Commits K and L seem to have vanished, but commits K' and L' look so much like original commits K and L—except for the big ugly hash numbers, but do you remember any of the ones from above? I don't—that it will seem as though Git magically changed the commits in place somehow.
You can simply delete the name master entirely now too, because origin/master is the one you care about: it finds the right commit after each git fetch. If we do that, and drop the un-find-able commits and straighten out all the kinks we can, we get:
...--G--H--I--J <-- origin/master
\
K'-L' <-- myBranchName (HEAD)
which looks as though you didn't forget the git pull earlier.
Note that if you haven't made any commits at all yet, i.e., if you have:
...--G--H <-- master, myBranchName (HEAD), origin/master
when you remember to run the git fetch you forgot about, you can now delete master entirely (optional) and run git fetch (mandatory) to get:
...--G--H <-- myBranchName (HEAD)
\
I--J <-- origin/master
If you now run git rebase origin/master, your Git will quietly copy no commits and then move the name myBranchName:
...--G--H--I--J <-- myBranchName (HEAD), origin/master
so git rebase works for both these situations.

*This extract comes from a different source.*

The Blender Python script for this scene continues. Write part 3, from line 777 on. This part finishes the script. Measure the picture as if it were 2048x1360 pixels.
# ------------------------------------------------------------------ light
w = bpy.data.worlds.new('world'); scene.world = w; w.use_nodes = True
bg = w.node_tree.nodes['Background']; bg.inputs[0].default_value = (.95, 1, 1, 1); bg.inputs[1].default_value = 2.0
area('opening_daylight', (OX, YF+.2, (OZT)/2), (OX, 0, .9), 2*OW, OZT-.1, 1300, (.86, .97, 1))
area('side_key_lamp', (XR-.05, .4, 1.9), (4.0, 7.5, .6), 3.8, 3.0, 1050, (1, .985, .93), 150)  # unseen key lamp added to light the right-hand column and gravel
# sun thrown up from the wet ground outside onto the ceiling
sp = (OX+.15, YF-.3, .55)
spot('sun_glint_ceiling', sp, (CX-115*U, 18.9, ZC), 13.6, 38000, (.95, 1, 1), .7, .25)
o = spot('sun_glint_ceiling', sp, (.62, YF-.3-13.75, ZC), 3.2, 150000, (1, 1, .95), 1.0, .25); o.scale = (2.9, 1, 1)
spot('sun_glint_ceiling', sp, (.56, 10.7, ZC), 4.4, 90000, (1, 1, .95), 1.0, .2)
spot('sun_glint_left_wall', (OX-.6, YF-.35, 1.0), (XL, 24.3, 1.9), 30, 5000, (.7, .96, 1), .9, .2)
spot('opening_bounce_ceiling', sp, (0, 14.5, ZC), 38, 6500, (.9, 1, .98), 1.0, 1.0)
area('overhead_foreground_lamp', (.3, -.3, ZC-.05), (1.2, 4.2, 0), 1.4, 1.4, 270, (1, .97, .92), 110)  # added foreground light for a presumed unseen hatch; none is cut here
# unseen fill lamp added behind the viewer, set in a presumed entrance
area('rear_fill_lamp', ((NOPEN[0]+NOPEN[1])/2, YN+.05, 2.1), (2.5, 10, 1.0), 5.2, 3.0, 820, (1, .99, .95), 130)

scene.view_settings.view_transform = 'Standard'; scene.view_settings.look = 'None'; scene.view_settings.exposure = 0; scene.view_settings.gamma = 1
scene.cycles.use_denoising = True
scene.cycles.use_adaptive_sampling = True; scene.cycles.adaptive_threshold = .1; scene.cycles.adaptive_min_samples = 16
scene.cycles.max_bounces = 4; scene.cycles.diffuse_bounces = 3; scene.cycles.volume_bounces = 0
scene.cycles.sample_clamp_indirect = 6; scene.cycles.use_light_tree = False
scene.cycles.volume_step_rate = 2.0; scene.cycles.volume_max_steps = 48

That's pretty convenient.
5In truly ancient Git versions, somewhere around 1.5 or so, git pull would sometimes accidentally destroy unsaved work. I got burned this way more than once! I avoid git pull, in part because of this, though also because I like to insert commands between the two that git pull will run.
6If you use Windows or macOS, I recommend avoiding mixedCaseNames. Git thinks that case in branch names matters. Your OS thinks that case in file names doesn't matter. Git sometimes stores branch names in files, and sometimes stores them as file names, and this means that the case sometimes matters and sometimes doesn't. The experience is confusing and miserable. Avoid mixing case, and you avoid the misery.